Re: Controling Cone Breakup In An Active System

I think that a good part of my dissatisfaction is with the implication of the prevously (and commonly) used term “correct”, which Mr. Webster tells me means “to make or set right”, or “to alter or adjust so as to bring to some standard or required condition”. With regard to cone breakup a notch filter does the first not at all and the second only in the loosest sense, since the “standard or condition” is “nominally linear”, which in fact is just what it is, “nominally” . . .

The name is not the Country.

First, response in the breakup region is not “smooth” like the response curve of a notch filter . . . even if the filter does produce “nominally flat” response there will still be a hodge podge of peaks and valleys in the response. When the cone is “breaking up” what that means is that pieces of it are moving in different directions (it’s not a simple resonance), and little if any of it is then under the complete control of the voice coil or any of the rest of the driver’s simple mechanical or electrical systems. While we can sometimes establish a pattern to the “breakup” with a steady sine wave (those strobe pictures) under drive from music cone motion in “breakup” is for all practical purpose chaotic . . . something no filter can “make or set right”.

And it’s not just that this messes up signal in the breakup range . . . when the cone is going every which way it is also modulating every other signal on it.

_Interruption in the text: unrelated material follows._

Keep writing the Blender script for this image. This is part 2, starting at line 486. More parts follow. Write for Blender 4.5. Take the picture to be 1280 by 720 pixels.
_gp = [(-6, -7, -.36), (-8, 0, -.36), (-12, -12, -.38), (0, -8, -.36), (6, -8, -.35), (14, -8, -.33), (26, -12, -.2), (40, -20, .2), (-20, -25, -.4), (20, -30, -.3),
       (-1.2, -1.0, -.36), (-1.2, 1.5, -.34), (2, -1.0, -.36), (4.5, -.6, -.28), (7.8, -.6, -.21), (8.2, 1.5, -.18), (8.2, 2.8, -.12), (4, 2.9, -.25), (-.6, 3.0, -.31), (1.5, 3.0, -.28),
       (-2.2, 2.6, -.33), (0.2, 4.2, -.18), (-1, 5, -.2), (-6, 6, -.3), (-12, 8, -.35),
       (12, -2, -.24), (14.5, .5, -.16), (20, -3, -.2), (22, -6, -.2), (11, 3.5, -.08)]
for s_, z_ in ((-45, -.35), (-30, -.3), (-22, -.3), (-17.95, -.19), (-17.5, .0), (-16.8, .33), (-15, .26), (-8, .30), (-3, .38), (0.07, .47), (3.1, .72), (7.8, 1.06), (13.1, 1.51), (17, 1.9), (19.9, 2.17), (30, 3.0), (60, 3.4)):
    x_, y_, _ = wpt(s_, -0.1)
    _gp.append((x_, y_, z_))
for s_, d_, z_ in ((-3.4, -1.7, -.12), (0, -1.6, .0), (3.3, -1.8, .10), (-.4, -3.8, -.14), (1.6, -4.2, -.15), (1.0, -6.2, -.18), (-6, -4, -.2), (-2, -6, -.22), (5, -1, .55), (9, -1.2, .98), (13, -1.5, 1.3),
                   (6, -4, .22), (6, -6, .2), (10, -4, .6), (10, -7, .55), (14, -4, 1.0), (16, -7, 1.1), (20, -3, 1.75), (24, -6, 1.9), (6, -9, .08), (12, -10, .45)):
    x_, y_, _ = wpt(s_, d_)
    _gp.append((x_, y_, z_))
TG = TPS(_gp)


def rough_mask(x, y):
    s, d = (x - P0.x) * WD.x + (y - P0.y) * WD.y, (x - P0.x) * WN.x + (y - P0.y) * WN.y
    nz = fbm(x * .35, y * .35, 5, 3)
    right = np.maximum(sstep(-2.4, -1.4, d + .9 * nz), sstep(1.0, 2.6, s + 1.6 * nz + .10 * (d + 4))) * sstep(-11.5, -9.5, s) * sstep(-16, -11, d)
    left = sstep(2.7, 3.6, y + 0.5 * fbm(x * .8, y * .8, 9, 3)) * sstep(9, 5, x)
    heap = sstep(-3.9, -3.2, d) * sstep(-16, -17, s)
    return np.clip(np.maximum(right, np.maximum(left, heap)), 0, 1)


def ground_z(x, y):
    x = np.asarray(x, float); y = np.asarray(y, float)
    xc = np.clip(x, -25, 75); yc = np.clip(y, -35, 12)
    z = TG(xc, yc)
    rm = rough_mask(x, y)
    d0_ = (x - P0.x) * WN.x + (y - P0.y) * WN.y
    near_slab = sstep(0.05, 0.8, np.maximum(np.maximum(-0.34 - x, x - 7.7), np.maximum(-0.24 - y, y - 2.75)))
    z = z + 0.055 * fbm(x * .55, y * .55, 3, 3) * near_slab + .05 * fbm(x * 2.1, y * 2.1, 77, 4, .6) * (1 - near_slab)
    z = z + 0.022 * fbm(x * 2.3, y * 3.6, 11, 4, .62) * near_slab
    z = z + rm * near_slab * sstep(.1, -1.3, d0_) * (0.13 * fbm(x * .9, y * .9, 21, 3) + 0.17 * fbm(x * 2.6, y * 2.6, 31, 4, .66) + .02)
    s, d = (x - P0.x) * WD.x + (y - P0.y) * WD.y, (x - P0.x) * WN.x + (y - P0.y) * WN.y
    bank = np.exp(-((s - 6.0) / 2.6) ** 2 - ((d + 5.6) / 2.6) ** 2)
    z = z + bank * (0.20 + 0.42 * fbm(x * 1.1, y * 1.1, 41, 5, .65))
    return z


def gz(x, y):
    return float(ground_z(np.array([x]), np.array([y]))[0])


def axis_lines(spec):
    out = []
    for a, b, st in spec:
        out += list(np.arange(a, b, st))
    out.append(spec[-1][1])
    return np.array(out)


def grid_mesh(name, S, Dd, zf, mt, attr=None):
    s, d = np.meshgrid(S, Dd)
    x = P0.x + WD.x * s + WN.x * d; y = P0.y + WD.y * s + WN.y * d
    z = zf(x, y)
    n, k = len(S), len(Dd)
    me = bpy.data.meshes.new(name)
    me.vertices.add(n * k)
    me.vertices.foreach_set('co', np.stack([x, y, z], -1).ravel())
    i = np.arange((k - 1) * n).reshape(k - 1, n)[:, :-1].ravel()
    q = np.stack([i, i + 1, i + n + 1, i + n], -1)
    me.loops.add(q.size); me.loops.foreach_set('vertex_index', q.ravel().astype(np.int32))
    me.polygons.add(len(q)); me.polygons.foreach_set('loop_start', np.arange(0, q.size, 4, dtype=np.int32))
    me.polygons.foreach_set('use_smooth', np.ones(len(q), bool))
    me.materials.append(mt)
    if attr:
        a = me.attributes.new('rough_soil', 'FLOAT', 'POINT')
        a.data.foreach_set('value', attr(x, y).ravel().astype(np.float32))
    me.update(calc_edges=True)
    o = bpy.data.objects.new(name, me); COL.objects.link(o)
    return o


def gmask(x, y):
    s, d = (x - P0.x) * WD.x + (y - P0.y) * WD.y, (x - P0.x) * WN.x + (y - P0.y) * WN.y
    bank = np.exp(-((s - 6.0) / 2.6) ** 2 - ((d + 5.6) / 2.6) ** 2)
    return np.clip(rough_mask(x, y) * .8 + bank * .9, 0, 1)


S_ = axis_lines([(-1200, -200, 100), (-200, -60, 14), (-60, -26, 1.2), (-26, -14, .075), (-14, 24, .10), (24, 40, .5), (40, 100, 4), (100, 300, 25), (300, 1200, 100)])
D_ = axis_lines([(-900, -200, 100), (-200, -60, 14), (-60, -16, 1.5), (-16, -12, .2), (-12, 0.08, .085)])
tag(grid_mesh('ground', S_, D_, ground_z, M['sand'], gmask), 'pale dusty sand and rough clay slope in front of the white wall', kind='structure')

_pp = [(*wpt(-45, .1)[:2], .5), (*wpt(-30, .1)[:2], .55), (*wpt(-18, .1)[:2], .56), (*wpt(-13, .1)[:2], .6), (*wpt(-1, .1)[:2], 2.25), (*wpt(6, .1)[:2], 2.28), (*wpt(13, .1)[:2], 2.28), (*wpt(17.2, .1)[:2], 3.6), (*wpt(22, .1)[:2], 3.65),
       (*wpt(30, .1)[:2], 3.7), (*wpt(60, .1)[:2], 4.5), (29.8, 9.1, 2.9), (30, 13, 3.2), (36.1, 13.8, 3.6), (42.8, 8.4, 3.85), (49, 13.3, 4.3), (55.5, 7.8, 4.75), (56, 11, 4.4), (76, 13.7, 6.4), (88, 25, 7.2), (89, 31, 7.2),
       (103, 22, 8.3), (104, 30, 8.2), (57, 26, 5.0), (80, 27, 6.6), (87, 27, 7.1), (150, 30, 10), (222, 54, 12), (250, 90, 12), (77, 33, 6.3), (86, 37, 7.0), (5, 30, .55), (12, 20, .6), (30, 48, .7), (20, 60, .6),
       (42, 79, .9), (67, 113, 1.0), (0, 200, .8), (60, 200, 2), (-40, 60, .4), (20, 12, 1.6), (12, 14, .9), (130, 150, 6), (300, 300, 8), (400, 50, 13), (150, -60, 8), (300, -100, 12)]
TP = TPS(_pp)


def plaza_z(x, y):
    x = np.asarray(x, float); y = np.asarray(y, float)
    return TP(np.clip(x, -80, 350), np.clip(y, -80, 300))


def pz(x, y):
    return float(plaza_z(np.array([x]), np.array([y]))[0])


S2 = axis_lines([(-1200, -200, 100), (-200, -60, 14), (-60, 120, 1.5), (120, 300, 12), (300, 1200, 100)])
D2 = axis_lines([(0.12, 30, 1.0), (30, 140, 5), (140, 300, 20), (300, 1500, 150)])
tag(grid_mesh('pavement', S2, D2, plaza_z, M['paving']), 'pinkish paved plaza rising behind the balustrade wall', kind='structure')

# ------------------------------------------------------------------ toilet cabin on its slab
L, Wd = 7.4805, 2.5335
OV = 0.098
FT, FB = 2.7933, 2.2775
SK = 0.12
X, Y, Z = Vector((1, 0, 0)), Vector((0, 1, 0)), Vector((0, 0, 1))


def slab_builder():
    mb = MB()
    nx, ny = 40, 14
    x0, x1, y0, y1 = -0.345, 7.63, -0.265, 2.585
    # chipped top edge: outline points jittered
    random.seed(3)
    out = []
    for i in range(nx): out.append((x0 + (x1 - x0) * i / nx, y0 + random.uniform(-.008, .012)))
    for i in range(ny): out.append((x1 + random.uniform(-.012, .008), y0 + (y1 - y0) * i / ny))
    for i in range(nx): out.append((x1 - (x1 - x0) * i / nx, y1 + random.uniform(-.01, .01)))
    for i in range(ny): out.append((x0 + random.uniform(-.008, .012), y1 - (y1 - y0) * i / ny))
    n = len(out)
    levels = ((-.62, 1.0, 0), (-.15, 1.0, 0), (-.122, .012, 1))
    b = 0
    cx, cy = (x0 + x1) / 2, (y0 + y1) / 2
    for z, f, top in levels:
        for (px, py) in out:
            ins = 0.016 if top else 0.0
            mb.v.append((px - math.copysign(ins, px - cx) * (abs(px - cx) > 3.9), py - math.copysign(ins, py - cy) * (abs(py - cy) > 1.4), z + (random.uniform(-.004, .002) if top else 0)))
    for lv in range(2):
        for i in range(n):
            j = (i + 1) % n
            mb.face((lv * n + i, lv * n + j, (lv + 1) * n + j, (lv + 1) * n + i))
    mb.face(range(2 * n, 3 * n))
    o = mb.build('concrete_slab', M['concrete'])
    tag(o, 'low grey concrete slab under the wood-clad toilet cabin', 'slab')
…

None of the “transforms” that make the pretty computer simulations capture that. They’re busy doing all their calculations assuming that cone breakup is a simple linear phenomenon, like a resonance. You get an altogether different impression if you put a multi-tone test on a driver and then excite it in its breakup region . . . and it’s even worse if you excite the breakup with multiple uncorrelated sine waves, or “music”. What you then see around the tones outside the breakup region doesn’t look very “linear” to me. It doesn’t sound good, either. It looks like “spectral contamination”, and as soon as the cone starts “breaking up” (which is whenever there is any signal on it in the breakup region) you can hear it across pretty much the entire spectrum. I think it is something to be avoided . . . completely, absolutely and with extreme prejudice . . .

Paper cones of course do the same thing, often worse. They just don’t have that tattle-tale peak in their "linear" response to call attention to it, and give such clear warning what to avoid.

Other than that yes, we pretty much agree.

Re: Controling Cone Breakup In An Active System

That is generlly correct. Using a RS180 for example a LR4 filter at 1600 Hz. will put the top of the breakup peak around 40dB down, which is sufficient. What one commonly sees, however, is 2nd order filters called LR4 "acoustic", with the breakup peak barely 10dB below reference signal. That is clearly inadequate, and will produce clearly audible distortion in normal use. Such inferior crossovers should not be used with metal cone drivers.